Up until now, I’ve had a hard time getting a grasp of what the central pillar of this season is. In season five, for example, that pillar was Andy, whose four years as surrogate father to Nancy’s children finally started rubbing him wrong. In season six, that pillar was Shane, and how he reflected the multitude of mistakes Nancy made with her youngest child.

And it seems, from this episode’s wonderfully tense final scene, that the key relationship to this season will be Nancy’s relationship with her ever-forgotten older son Silas. Silas, who stayed with her on the run because of Shane. Silas, who gave up on college because Nancy gave up on him. Last season, I thought everything with Silas had boiled to a head, but I was wrong: everything there, from his struggle to follow her to his time in college to Lars Guinard was merely prelude to what seems to be the eventual war between the Botwins.

Hunter Parrish spent a long time being one of the show’s more disposable members. To be honest, for much of the show’s time through seasons three and four, most of its regular cast felt disposable. But last season, Parrish was given ample opportunity to step up his game, and he delivered in spades. Every moment Weeds has given him to shine, he has sold. And now, after six years or Silas reluctantly following Nancy, we got The Scene. The scene in which Nancy can no longer play the mother card to earn his sympathies. The scene in which all his anger has hardened to disdain and distrust for the woman who destroyed his life more than anyone could ever imagine. Parrish veers from vulnerable to cold, angry to over it, all in the course of one scene without one moment or transition feeling anything less than inevitable. I could watch that scene over and over. In fact, I have.

So, in a season that has so far felt aimless, the end of this episode reminded me that the show knows exactly what its doing. And it’s given us a Nancy stripped of her power, looking exactly like every other inmate at her halfway house, where even those who once followed her now know her tricks. Even Andy, who was once nearly afraid of the power she held over him, looks at her with something approaching pity. And her youngest son, who saved her and threw her into danger, is now in the hands of her mortal enemy: her sister, who has made a career of fixing what Nancy left behind. And she’s locked in an arrangement with her son that could help them reconnect… or, like it has in the past, bring him step and step closer to destroying her altogether.

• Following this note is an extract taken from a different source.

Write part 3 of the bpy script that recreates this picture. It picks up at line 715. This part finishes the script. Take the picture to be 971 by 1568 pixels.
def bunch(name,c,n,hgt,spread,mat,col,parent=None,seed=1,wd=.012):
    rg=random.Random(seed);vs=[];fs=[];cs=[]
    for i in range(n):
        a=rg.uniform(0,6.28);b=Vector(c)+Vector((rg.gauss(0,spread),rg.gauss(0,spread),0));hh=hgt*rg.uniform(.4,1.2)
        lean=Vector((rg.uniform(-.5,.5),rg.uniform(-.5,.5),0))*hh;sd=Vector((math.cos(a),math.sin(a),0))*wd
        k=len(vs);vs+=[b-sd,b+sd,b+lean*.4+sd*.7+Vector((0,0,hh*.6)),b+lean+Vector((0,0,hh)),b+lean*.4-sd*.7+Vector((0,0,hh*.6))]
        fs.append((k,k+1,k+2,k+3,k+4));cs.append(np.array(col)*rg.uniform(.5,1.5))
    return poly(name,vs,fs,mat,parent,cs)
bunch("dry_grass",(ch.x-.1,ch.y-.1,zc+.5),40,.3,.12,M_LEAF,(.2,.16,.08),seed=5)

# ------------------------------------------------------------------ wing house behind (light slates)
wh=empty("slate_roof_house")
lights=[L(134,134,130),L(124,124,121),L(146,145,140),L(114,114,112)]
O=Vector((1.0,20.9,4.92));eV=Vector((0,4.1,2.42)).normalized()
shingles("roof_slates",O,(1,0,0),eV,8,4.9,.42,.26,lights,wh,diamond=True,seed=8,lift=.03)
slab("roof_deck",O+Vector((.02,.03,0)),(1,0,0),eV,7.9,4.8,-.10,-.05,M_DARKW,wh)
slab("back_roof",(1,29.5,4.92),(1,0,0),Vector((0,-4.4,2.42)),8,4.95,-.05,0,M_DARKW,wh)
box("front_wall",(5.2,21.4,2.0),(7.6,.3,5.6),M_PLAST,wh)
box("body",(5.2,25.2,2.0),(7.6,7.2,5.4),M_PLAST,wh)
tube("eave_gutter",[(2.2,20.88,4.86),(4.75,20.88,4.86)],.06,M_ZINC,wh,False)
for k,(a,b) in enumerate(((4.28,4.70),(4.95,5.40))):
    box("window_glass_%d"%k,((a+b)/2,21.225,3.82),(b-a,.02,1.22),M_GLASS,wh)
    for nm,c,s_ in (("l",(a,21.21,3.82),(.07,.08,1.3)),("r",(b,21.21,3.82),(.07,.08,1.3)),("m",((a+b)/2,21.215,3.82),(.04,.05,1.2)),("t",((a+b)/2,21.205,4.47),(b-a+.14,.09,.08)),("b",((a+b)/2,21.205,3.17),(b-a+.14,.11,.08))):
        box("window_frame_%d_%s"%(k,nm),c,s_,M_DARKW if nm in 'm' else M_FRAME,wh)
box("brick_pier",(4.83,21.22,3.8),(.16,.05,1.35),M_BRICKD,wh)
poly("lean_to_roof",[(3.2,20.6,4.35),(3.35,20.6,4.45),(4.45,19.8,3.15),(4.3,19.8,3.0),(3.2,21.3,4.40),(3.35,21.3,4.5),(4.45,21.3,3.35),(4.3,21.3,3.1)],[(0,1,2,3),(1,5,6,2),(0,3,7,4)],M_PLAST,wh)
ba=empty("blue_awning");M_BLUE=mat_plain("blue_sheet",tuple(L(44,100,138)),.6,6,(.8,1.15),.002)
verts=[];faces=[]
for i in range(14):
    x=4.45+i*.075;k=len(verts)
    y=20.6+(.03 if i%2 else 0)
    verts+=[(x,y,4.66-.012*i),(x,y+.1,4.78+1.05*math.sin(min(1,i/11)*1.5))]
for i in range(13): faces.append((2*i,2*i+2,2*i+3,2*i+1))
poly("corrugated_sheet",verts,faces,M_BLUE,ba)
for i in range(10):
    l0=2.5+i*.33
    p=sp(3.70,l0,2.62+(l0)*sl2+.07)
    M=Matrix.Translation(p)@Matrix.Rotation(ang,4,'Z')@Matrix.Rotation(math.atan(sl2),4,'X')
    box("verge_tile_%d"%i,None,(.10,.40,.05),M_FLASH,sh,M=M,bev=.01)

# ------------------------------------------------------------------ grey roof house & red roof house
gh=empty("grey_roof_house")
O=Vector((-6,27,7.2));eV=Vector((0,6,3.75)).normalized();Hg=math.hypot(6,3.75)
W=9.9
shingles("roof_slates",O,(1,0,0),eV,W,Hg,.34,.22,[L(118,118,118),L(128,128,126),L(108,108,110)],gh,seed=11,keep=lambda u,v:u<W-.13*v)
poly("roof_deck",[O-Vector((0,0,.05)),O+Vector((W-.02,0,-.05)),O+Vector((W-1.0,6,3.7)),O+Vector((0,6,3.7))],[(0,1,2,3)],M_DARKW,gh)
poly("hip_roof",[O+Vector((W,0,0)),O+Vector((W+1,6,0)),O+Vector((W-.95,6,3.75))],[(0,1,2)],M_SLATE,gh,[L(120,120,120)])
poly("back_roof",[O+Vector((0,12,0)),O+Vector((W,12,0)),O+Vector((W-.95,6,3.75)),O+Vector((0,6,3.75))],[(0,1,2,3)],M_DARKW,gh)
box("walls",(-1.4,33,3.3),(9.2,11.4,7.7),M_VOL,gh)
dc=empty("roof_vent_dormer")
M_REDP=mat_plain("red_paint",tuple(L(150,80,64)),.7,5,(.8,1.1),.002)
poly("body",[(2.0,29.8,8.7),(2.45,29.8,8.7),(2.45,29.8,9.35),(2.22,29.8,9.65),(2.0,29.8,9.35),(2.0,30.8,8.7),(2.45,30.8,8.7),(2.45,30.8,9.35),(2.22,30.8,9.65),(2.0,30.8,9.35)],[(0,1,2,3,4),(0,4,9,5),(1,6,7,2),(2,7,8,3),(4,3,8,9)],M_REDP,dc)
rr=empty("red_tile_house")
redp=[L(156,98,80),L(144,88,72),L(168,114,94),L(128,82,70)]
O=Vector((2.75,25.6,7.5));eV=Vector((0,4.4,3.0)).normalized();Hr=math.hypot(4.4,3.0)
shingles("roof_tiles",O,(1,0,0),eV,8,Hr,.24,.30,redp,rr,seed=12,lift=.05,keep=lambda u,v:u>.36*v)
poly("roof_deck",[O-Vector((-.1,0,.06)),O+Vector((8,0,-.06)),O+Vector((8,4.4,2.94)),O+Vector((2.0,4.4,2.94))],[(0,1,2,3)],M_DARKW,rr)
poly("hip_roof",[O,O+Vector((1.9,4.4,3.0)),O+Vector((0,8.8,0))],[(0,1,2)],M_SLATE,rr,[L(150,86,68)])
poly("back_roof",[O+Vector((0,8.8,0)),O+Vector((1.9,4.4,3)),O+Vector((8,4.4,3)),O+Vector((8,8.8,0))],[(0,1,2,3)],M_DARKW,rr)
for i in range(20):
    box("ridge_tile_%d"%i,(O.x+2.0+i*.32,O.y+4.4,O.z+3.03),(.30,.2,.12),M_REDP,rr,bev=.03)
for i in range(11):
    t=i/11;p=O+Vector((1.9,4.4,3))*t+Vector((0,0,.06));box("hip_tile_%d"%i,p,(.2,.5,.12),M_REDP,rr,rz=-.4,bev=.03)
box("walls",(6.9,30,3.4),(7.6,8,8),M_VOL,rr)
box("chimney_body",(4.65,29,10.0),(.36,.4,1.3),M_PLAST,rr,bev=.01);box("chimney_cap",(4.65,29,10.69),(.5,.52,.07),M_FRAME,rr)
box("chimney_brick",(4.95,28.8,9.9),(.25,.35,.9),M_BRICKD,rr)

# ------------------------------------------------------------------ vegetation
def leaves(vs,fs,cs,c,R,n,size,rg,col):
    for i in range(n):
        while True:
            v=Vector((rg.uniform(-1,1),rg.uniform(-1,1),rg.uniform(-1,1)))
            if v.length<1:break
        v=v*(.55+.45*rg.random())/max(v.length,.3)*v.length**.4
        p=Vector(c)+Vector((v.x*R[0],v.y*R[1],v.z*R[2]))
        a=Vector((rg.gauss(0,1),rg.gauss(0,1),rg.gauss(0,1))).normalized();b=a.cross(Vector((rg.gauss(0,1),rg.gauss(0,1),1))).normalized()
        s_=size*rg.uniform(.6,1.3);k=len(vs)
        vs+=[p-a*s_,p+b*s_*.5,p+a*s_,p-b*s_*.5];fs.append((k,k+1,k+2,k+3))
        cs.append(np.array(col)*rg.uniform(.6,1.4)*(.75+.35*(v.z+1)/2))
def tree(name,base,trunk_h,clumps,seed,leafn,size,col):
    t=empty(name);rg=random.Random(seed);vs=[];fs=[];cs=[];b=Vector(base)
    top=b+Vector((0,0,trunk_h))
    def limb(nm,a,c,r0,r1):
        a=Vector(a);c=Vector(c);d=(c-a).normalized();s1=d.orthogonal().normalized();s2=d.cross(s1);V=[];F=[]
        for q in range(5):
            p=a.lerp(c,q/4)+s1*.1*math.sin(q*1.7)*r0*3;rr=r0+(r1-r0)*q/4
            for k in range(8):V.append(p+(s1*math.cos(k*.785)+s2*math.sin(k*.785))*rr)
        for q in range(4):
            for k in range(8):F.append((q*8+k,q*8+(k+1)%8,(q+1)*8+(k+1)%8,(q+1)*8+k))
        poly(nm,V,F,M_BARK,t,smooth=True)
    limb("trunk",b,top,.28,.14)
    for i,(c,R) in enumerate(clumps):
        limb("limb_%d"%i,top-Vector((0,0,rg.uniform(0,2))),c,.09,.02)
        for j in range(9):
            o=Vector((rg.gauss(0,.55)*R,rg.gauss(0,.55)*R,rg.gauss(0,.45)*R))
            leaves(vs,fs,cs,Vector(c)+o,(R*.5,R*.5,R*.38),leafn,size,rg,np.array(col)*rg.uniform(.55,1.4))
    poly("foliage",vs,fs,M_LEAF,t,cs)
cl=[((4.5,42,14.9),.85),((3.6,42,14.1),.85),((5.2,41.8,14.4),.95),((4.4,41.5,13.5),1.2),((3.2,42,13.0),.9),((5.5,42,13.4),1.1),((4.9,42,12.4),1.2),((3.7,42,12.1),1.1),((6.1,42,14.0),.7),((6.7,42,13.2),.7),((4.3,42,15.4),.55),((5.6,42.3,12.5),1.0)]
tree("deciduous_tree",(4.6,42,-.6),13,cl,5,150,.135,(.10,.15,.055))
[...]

Victoria Morrow has a strong history with the show. Since writing her first episode, “Roy Till Called” (3.10), she’s been responsible for Nancy looking in the tunnel, Nancy’s depression-fueled danger trip in 5.02’s “Machetes Up Top”, and one of my personal favourite episodes of the series, last season’s “Felling and Swamping” (6.02), which landed on my ‘Honourable Mentions’ list last year – and, in hindsight, ranked a hell of a lot higher. That episode featured Nancy’s “whatever sporting good you desire” monologue, the moment where Silas had to choose between leaving and staying, and their goodbye to the Botwin family. Though this episode spends a lot of time on Nancy wandering New York doing her business and in the halfway house, every scene between she and the rest of the regular cast is gold. I hope, like last season, Morrow gets another episode by end of season. She’s got my attention.